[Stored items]
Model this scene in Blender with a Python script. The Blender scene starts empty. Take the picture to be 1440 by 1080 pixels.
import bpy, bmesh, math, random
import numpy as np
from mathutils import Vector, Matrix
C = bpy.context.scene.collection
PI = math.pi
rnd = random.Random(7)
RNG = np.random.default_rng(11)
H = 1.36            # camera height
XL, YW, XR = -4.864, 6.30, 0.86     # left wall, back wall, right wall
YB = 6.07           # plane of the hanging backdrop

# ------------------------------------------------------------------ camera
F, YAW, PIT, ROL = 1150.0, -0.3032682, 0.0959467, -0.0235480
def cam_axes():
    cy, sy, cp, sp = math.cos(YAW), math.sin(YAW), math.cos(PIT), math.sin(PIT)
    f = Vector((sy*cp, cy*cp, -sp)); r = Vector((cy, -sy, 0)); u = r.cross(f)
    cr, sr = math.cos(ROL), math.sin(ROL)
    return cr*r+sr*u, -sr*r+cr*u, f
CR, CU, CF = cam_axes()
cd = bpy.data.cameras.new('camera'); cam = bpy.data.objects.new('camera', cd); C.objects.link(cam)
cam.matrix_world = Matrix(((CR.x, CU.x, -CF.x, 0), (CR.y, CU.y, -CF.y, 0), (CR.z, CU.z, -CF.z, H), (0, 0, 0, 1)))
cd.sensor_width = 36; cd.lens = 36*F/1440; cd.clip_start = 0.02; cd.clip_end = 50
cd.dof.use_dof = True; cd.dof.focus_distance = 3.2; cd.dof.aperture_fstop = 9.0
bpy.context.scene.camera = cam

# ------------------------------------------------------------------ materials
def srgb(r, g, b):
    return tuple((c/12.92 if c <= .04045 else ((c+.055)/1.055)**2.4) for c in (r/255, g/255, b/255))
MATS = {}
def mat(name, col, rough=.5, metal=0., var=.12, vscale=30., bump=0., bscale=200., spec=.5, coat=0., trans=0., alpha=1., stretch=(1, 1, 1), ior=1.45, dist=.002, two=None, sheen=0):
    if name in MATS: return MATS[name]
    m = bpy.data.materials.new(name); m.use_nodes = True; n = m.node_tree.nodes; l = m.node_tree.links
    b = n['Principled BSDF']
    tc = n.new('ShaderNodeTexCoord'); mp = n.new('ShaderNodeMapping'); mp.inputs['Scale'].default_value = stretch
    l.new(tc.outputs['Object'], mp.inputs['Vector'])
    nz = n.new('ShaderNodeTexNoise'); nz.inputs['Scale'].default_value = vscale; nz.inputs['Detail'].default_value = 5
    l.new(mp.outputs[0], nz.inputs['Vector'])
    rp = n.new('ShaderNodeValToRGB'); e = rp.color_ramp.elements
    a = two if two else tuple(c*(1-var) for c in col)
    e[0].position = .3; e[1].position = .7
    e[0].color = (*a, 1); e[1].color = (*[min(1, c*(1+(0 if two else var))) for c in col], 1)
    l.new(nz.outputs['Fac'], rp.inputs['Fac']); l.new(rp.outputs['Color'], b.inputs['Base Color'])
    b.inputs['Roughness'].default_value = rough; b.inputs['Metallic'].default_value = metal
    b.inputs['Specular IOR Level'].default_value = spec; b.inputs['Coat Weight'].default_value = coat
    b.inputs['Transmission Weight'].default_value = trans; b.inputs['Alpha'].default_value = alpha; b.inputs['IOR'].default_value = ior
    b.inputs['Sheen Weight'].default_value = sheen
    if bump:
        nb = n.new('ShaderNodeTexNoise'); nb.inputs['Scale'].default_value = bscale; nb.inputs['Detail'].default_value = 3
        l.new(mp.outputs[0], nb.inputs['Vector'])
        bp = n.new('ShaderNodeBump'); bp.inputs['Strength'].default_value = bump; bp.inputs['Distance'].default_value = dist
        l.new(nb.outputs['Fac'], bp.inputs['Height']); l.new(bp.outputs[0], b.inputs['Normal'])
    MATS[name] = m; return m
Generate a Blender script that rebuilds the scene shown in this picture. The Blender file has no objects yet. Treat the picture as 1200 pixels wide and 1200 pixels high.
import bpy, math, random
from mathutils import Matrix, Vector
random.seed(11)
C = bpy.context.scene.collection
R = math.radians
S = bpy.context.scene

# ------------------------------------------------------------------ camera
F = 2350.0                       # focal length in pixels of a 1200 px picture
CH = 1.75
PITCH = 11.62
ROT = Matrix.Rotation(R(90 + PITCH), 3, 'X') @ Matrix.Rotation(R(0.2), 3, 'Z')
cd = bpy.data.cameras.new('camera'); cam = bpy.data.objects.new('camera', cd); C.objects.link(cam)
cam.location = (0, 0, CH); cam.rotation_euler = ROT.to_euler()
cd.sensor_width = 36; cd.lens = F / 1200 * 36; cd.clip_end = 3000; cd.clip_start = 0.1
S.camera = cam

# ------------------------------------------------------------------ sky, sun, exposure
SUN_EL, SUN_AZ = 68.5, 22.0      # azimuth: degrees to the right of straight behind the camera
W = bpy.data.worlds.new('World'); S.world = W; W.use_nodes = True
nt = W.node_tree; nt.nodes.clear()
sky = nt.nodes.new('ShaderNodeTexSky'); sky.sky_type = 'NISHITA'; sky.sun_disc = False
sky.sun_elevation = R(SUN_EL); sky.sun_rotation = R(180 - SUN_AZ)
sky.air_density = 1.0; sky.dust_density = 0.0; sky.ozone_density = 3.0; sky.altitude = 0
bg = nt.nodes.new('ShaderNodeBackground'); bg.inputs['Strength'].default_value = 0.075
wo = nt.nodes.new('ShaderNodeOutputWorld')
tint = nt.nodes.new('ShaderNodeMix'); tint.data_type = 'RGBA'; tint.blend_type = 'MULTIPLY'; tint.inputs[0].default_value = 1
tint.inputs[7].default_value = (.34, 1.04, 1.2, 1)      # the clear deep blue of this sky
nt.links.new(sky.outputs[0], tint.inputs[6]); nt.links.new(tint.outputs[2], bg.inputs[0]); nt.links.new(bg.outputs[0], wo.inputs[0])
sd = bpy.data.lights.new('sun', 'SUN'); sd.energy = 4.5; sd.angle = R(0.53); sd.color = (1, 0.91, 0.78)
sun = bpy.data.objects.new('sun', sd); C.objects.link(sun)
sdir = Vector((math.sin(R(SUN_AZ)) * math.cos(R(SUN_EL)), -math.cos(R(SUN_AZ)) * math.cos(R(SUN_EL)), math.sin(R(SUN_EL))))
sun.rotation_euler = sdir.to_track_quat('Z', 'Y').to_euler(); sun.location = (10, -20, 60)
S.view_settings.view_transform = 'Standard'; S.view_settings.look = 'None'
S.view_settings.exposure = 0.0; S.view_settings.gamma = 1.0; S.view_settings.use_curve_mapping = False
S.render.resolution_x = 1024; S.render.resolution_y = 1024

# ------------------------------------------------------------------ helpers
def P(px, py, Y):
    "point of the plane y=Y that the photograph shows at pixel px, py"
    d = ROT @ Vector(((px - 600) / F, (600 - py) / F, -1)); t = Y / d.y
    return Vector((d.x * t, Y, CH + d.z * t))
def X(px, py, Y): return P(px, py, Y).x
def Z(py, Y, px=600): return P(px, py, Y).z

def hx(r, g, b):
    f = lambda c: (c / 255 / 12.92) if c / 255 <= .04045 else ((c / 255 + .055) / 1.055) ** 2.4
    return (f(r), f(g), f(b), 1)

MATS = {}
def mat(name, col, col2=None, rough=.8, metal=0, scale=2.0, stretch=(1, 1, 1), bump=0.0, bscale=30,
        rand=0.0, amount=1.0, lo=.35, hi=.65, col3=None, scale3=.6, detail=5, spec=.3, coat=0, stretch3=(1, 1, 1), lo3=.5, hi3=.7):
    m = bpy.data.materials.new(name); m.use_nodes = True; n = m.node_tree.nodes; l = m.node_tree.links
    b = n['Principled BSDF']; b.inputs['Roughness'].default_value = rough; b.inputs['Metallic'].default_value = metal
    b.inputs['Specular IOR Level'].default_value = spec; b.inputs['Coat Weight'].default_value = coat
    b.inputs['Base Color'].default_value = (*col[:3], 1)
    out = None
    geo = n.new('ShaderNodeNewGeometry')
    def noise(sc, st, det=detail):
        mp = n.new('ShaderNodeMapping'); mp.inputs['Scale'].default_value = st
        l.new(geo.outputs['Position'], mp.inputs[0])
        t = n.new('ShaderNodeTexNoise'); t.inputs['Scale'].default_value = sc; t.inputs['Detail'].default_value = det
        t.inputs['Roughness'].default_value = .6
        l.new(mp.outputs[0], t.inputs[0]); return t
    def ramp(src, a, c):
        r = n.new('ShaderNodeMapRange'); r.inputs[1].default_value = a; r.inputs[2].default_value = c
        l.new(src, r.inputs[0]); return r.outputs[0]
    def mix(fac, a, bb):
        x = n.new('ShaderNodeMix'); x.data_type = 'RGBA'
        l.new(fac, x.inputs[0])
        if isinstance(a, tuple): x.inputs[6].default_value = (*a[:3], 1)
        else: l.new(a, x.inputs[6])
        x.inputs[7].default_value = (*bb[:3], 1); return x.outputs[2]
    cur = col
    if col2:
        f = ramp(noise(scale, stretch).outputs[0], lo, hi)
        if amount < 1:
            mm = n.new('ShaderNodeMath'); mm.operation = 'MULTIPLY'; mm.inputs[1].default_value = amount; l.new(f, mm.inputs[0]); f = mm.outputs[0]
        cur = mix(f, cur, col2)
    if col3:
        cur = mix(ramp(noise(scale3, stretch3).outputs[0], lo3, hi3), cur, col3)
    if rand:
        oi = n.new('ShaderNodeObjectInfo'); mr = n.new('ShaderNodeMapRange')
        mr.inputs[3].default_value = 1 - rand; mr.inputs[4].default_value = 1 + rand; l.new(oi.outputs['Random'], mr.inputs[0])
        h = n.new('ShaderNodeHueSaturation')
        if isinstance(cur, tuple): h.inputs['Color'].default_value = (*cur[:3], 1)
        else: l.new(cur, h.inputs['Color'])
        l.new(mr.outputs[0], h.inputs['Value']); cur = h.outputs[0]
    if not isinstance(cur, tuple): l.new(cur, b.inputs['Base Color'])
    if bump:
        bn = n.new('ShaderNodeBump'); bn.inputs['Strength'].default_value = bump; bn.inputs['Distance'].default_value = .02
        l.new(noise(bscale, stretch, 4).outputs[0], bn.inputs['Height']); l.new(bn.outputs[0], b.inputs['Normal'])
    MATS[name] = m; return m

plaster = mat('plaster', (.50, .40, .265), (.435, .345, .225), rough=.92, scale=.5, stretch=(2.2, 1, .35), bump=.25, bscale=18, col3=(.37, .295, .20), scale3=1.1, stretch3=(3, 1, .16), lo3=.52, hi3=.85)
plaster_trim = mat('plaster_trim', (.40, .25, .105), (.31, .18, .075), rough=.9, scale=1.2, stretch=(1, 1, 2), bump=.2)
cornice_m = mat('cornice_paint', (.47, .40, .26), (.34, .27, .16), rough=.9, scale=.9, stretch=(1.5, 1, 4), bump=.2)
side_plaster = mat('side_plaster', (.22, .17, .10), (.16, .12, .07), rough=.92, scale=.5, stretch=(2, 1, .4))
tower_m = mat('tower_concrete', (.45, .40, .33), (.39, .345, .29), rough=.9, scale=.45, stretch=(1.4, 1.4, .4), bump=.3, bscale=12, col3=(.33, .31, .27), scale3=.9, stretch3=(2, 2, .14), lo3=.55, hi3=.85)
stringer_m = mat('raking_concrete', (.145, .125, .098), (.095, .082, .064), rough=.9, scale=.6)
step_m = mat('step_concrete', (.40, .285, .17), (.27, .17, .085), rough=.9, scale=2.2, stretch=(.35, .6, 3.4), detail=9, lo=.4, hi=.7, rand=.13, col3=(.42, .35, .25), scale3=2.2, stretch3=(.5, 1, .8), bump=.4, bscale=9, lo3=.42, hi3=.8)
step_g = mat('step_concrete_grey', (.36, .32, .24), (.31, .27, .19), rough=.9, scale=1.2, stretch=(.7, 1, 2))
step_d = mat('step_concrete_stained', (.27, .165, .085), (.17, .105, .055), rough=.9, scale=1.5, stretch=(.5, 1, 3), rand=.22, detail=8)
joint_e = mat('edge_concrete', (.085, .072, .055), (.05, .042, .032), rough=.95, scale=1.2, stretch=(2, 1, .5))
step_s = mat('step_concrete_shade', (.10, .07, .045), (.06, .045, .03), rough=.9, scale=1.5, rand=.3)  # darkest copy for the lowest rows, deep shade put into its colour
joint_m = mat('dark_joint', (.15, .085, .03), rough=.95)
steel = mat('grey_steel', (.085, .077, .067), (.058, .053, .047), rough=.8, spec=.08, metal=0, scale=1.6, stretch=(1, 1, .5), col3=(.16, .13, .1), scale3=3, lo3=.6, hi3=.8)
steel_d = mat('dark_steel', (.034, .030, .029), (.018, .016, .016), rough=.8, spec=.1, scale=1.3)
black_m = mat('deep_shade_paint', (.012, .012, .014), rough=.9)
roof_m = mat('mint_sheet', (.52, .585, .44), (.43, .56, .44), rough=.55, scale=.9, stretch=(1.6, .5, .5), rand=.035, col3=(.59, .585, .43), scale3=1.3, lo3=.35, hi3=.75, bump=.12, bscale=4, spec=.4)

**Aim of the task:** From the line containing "black_m = mat('deep_shade_paint', (.012, .012, .014), rough=.9)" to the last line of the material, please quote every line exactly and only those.

**Full response:**
black_m = mat('deep_shade_paint', (.012, .012, .014), rough=.9)
roof_m = mat('mint_sheet', (.52, .585, .44), (.43, .56, .44), rough=.55, scale=.9, stretch=(1.6, .5, .5), rand=.035, col3=(.59, .585, .43), scale3=1.3, lo3=.35, hi3=.75, bump=.12, bscale=4, spec=.4)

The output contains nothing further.